Why are exclamation marks used in Ruby methods?

Lennie picture Lennie · Mar 4, 2009 · Viewed 145.4k times · Source

In Ruby some methods have a question mark (?) that ask a question like include? that ask if the object in question is included, this then returns a true/false.

But why do some methods have exclamation marks (!) where others don't?

What does it mean?

Answer

Todd Gamblin picture Todd Gamblin · Mar 4, 2009

In general, methods that end in ! indicate that the method will modify the object it's called on. Ruby calls these as "dangerous methods" because they change state that someone else might have a reference to.

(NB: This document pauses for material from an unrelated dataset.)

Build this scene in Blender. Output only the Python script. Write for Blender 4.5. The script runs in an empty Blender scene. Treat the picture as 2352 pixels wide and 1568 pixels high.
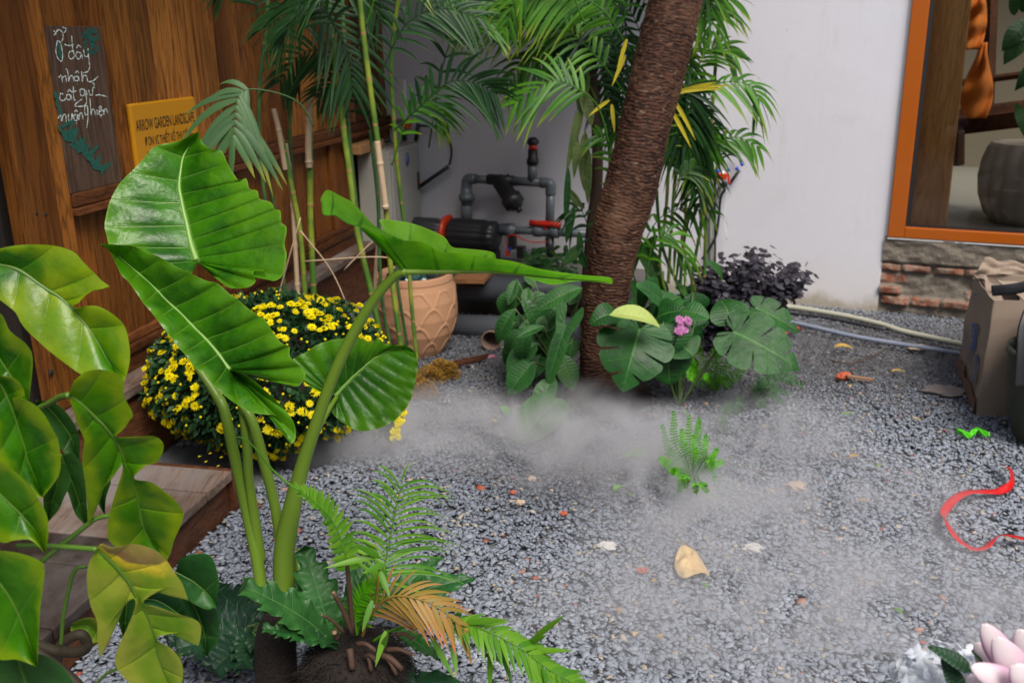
import bpy, math, random
import numpy as np
from mathutils import Vector, Matrix, noise as mnoise
rng = random.Random(7); nr = np.random.default_rng(7)
scene = bpy.context.scene
# ---------------------------------------------------------------- camera
TH = math.radians(17.7); FP = 2198.; SR = 0.0158; CR = math.sqrt(1-SR*SR)
CAM = np.array([0, 0, 1.6]); FW = np.array([0, math.cos(TH), -math.sin(TH)])
_U = np.array([0, math.sin(TH), math.cos(TH)]); _R = np.array([1., 0, 0])
RT = CR*_R - SR*_U; UP = CR*_U + SR*_R
cd = bpy.data.cameras.new('camera'); cam = bpy.data.objects.new('camera', cd); scene.collection.objects.link(cam)
cd.sensor_width = 36; cd.lens = FP/2352*36; cd.clip_start = .05; cd.clip_end = 300
cd.dof.use_dof = True; cd.dof.focus_distance = 2.25; cd.dof.aperture_fstop = 5.0
M = Matrix(((RT[0], UP[0], -FW[0], CAM[0]), (RT[1], UP[1], -FW[1], CAM[1]), (RT[2], UP[2], -FW[2], CAM[2]), (0, 0, 0, 1)))
cam.matrix_world = M; scene.camera = cam
# ---------------------------------------------------------------- light
w = bpy.data.worlds.new('World'); scene.world = w; w.use_nodes = True
nt = w.node_tree; nt.nodes.clear()
sky = nt.nodes.new('ShaderNodeTexSky'); sky.sky_type = 'NISHITA'; sky.sun_disc = False
SUN_EL, SUN_AZ = math.radians(55), math.radians(156)      # azimuth clockwise from +Y
sky.sun_elevation = SUN_EL; sky.sun_rotation = SUN_AZ; sky.dust_density = 3; sky.air_density = 1.0; sky.ozone_density = .6
bg = nt.nodes.new('ShaderNodeBackground'); bg.inputs[1].default_value = .085
hs_ = nt.nodes.new('ShaderNodeHueSaturation'); hs_.inputs['Saturation'].default_value = .55; nt.links.new(sky.outputs[0], hs_.inputs['Color'])
wo = nt.nodes.new('ShaderNodeOutputWorld'); nt.links.new(hs_.outputs[0], bg.inputs[0]); nt.links.new(bg.outputs[0], wo.inputs[0])
sd = bpy.data.lights.new('sun', 'SUN'); sd.energy = 2.0; sd.angle = math.radians(28); sd.color = (1, .93, .85)
so = bpy.data.objects.new('sun', sd); scene.collection.objects.link(so)
sv = Vector((math.sin(SUN_AZ)*math.cos(SUN_EL), math.cos(SUN_AZ)*math.cos(SUN_EL), math.sin(SUN_EL)))
so.rotation_euler = sv.to_track_quat('Z', 'Y').to_euler(); so.location = (1, -1, 6)
scene.view_settings.view_transform = 'Standard'; scene.view_settings.look = 'None'
scene.view_settings.exposure = 0.9; scene.view_settings.gamma = 1
scene.render.engine = 'CYCLES'; scene.cycles.use_denoising = True
scene.cycles.max_bounces = 6; scene.cycles.diffuse_bounces = 3; scene.cycles.glossy_bounces = 2
scene.cycles.transmission_bounces = 3; scene.cycles.transparent_max_bounces = 8; scene.cycles.volume_bounces = 1
scene.cycles.caustics_reflective = False; scene.cycles.caustics_refractive = False
scene.cycles.volume_step_rate = 1.5; scene.cycles.volume_max_steps = 128
# ---------------------------------------------------------------- maths
A = np.array
def ray(x, y): return FW + RT*(x-1176)/FP - UP*(y-784)/FP
def P(x, y, d): r = ray(x, y); return CAM + r*(d/r[1])
def G(x, y, z=0): r = ray(x, y); return CAM + r*((z-1.6)/r[2])
def crop(ox, oy, s): return lambda x, y, *k: ((ox+x/s)/1.7415, (oy+y/s)/1.7415)+tuple(k)
def nz(v): v = A(v, float); return v/(np.linalg.norm(v)+1e-12)
KC = A([-.8, 7.0, 0]); _a = math.radians(12.3)
WE = A([-math.sin(_a), -math.cos(_a), 0]); WN = A([math.cos(_a), -math.sin(_a), 0]); Z = A([0, 0, 1.])
def WW(u, n, z): return KC + WE*u + WN*n + Z*z             # wooden wall frame
def onwood(x, y, n=0): r = ray(x, y); t = ((KC+WN*n-CAM)@WN)/(r@WN); return CAM + r*t
_b = math.radians(-66)
W0 = A([1.921, 5.602, 0]); WR = A([.9135, -.4067, 0]); WM = A([-.4067, -.9135, 0])
def WL(v, n, z): return W0 + WR*v + WM*n + Z*z             # plastered wall frame
def onwhite(x, y, n=0): r = ray(x, y); t = ((W0+WM*n-CAM)@WM)/(r@WM); return CAM + r*t
def cr(pts, n):                                            # catmull rom, n samples
    p = A(pts, float); k = len(p)
    if k < 2: return np.repeat(p, n, 0)
    q = np.vstack([2*p[0]-p[1], p, 2*p[-1]-p[-2]]); t = np.linspace(0, k-1-1e-9, n); i = t.astype(int); f = (t-i)[:, None]
    a, b, c, d = q[i], q[i+1], q[i+2], q[i+3]
    return .5*(2*b+(c-a)*f+(2*a-5*b+4*c-d)*f*f+(3*b-a-3*c+d)*f**3)
def ev(pts, t):                                            # catmull rom at parameters t in 0..1
    p = A(pts, float); k = len(p); q = np.vstack([2*p[0]-p[1], p, 2*p[-1]-p[-2]])
    t = np.clip(A(t, float), 0, 1)*(k-1-1e-9); i = t.astype(int); f = (t-i)[..., None]
    a, b, c, d = q[i], q[i+1], q[i+2], q[i+3]
    return .5*(2*b+(c-a)*f+(2*a-5*b+4*c-d)*f*f+(3*b-a-3*c+d)*f**3)
# ---------------------------------------------------------------- mesh builder
class MB:
    def __init__(s): s.v = []; s.f = []; s.a = []; s.m = []; s.n = 0
    def add(s, v, f, vc=0, sc=0, rnd=0, ex=0, mi=0):
        v = A(v, float).reshape(-1, 3); k = len(v); a = np.zeros((k, 4)); a[:, 0] = vc; a[:, 1] = sc; a[:, 2] = rnd; a[:, 3] = ex
        s.v.append(v); s.a.append(a); s.f += [tuple(int(i)+s.n for i in q) for q in f]; s.m += [mi]*len(f); s.n += k
    def grid(s, g, vc=0, sc=0, rnd=0, ex=0, mi=0, wrap=False):
        g = A(g); a, b = g.shape[:2]
        f = [(i*b+j, i*b+(j+1) % b, (i+1)*b+(j+1) % b, (i+1)*b+j) for i in range(a-1) for j in range(b if wrap else b-1)]
        fl = lambda q: A(q).ravel() if np.ndim(q) else q
        s.add(g.reshape(-1, 3), f, fl(vc), fl(sc), fl(rnd), fl(ex), mi)
    def box(s, o, a, b, c, rnd=0, mi=0, ex=0):
        o, a, b, c = map(A, (o, a, b, c)); v = [o, o+a, o+a+b, o+b, o+c, o+a+c, o+a+b+c, o+b+c]
        f = [(0, 3, 2, 1), (4, 5, 6, 7), (0, 1, 5, 4), (1, 2, 6, 5), (2, 3, 7, 6), (3, 0, 4, 7)]
        if np.dot(np.cross(a, b), c) < 0: f = [q[::-1] for q in f]
        s.add(v, f, 0, 0, rnd, ex, mi)
    def tube(s, pts, r, n=10, seg=None, caps=True, rnd=0, mi=0, ex=0, flat=1.0, ref=None):
        p = cr(pts, seg) if seg else A(pts, float); k = len(p)
        r = np.interp(np.linspace(0, 1, k), np.linspace(0, 1, len(r)), r) if np.ndim(r) else np.full(k, r)
        t = np.gradient(p, axis=0); u = A(ref) if ref is not None else (Z if abs(nz(t[0])@Z) < .9 else A([1., 0, 0])); g = []
        for i in range(k):
            d = nz(t[i]); u = nz(u-d*(u@d)); wv = np.cross(d, u); an = np.linspace(0, 2*math.pi, n, endpoint=False)
            g.append(p[i]+r[i]*(np.cos(an)[:, None]*u+flat*np.sin(an)[:, None]*wv))
        L = np.concatenate([[0], np.cumsum(np.linalg.norm(np.diff(p, axis=0), axis=1))])
        s.grid(g, vc=np.repeat(L, n), rnd=rnd, mi=mi, ex=ex, wrap=True)
        if caps:
            b = s.n-k*n; s.f.append(tuple(b+i for i in range(n))[::-1]); s.m.append(mi); s.f.append(tuple(b+(k-1)*n+i for i in range(n))); s.m.append(mi)
    def lathe(s, c, prof, n=48, mod=None, mi=0, rnd=0, axis=Z, ref=None):
        c = A(c); ax = nz(axis); u = nz(A(ref) if ref is not None else (A([1., 0, 0]) if abs(ax[0]) < .9 else A([0, 1., 0]))); u = nz(u-ax*(u@ax)); v = np.cross(ax, u); g = []
        for i, (r, h) in enumerate(prof):
            row = []
            for j in range(n):
                an = 2*math.pi*j/n; rr = r*(mod(an, h, i) if mod else 1); row.append(c+ax*h+rr*(math.cos(an)*u+math.sin(an)*v))
            g.append(row)
        s.grid(g, wrap=True, mi=mi, rnd=rnd)
    def ball(s, c, r, n=12, mi=0, rnd=0, j=0):
        r = A(r if np.ndim(r) else (r, r, r)); g = []
        for i in range(n//2+1):
            th = math.pi*i/(n//2); row = []
            for k in range(n):
                ph = 2*math.pi*k/n; d = A([math.sin(th)*math.cos(ph), math.sin(th)*math.sin(ph), math.cos(th)])
                q = 1+(j*mnoise.noise(Vector(d*2.3+A(c)*9)) if j else 0); row.append(A(c)+d*r*q)
            g.append(row)
        s.grid(g, wrap=True, mi=mi, rnd=rnd)
    def build(s, name, mats, parent=None, smooth=True, bevel=0, solid=0):
        v = np.vstack(s.v); loc = A(ROOT.get(parent.name, (0, 0, 0))) if parent else A([0., 0, 0])
        me = bpy.data.meshes.new(name); me.from_pydata((v-loc).tolist(), [], s.f)
        a = np.vstack(s.a)
        for i, n in enumerate(('vc', 'sc', 'rnd', 'ex')):
            at = me.attributes.new(n, 'FLOAT', 'POINT'); at.data.foreach_set('value', a[:, i].astype(np.float32))
        mats = mats if isinstance(mats, (list, tuple)) else [mats]
        for m in mats: me.materials.append(m)
        if len(mats) > 1: me.polygons.foreach_set('material_index', s.m)
        if smooth: me.polygons.foreach_set('use_smooth', [True]*len(me.polygons))
        me.update(); o = bpy.data.objects.new(name, me); scene.collection.objects.link(o)
        if parent: o.parent = parent; ROOT[o.name] = tuple(loc)
        if bevel: md = o.modifiers.new('bevel', 'BEVEL'); md.width = bevel; md.segments = 2; md.limit_method = 'ANGLE'
        if solid: md = o.modifiers.new('solid', 'SOLIDIFY'); md.thickness = solid; md.offset = 0
        return o
ROOT = {}
EAVE = .62
def thing(name, label, cat, loc=(0, 0, 0), group=None):
    o = bpy.data.objects.new(name, None); scene.collection.objects.link(o); o.location = tuple(map(float, loc)); o.empty_display_size = .05
    ROOT[o.name] = tuple(map(float, loc)); o['label'] = label; o['category'] = cat
    if group: o['group'] = group
    return o
def tag(o, label=None, cat=None, group=None, kind=None):
    for k, v in (('label', label), ('category', cat), ('group', group), ('kind', kind)):
        if v: o[k] = v
    return o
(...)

Here's a simple example for strings:

foo = "A STRING"  # a string called foo
foo.downcase!     # modifies foo itself
puts foo          # prints modified foo

This will output:

a string

In the standard libraries, there are a lot of places you'll see pairs of similarly named methods, one with the ! and one without. The ones without are called "safe methods", and they return a copy of the original with changes applied to the copy, with the callee unchanged. Here's the same example without the !:

foo = "A STRING"    # a string called foo
bar = foo.downcase  # doesn't modify foo; returns a modified string
puts foo            # prints unchanged foo
puts bar            # prints newly created bar

This outputs:

A STRING
a string

Keep in mind this is just a convention, but a lot of Ruby classes follow it. It also helps you keep track of what's getting modified in your code.